While initially having rebellious intentions, the first son realized his error, repented, and did God’s will. The second son professed good intentions but never delivered on the promise or submitted to the will of God.

Another takeaway is that God wants us to love Him willingly. God does not force us to do anything – that’s why we are given free will. The first son made no promise but ultimately had regrets and acted willingly.

A lesson in faith

Let’s look at more of this parable, beginning with Jesus asking, 

“‘Which of the two did the will of his father?’ They said, ‘The first.’ Jesus said to them, ‘Truly, I say to you, the tax collectors and the prostitutes go into the kingdom of God before you. For John came to you in the way of righteousness, and you did not believe him, but the tax collectors and the prostitutes believed him. And even when you saw it, you did not afterward change your minds and believe him.'”

– Matthew 21:31-32

In this passage, Jesus is referring to tax collectors and prostitutes believing John the Baptist received his baptism from heaven and that he was a prophet while pointing out that the chief priests and elders of the Jewish people did not believe.

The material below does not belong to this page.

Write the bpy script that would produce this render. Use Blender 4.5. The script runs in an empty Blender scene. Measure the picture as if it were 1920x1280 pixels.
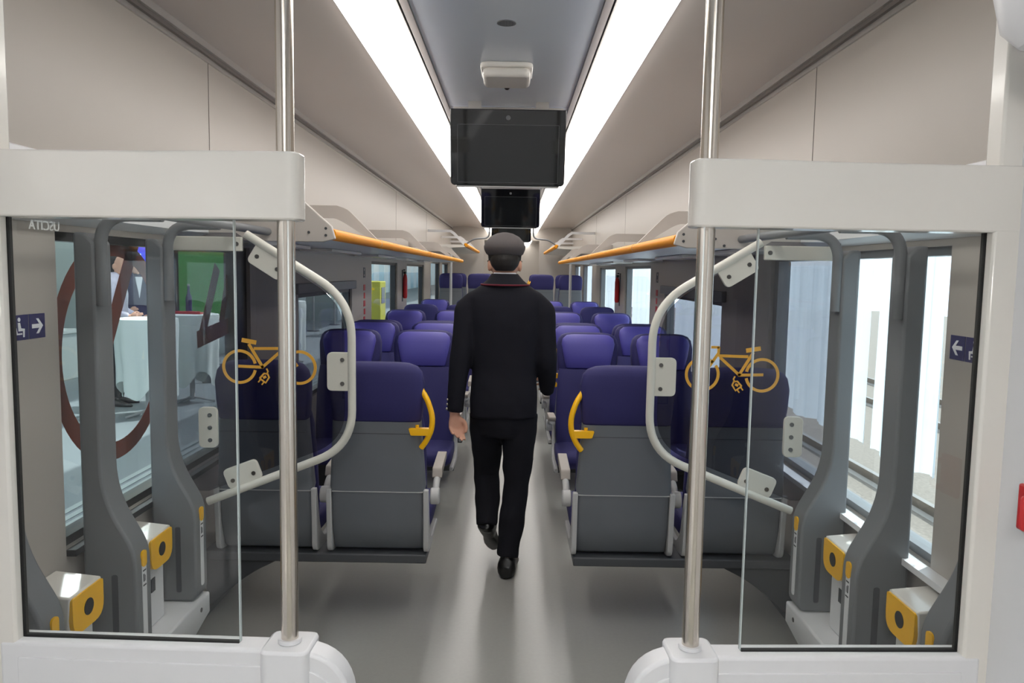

Jesus points out that the elders, once shown the truth, did not repent from their unbelief, as did the first son in the parable, while being like the second son, professing faith yet never demonstrating it and rejecting the counsel of God sent through John the Baptist.

The takeaway here is that the Pharisees, for all their posturing of righteousness, won’t be the ones going to the kingdom of God before prostitutes and tax collectors. Why? Because the Pharisees offer only good intentions but don’t demonstrate faith by acting on them. Their intentions are empty, unfulfilled promises.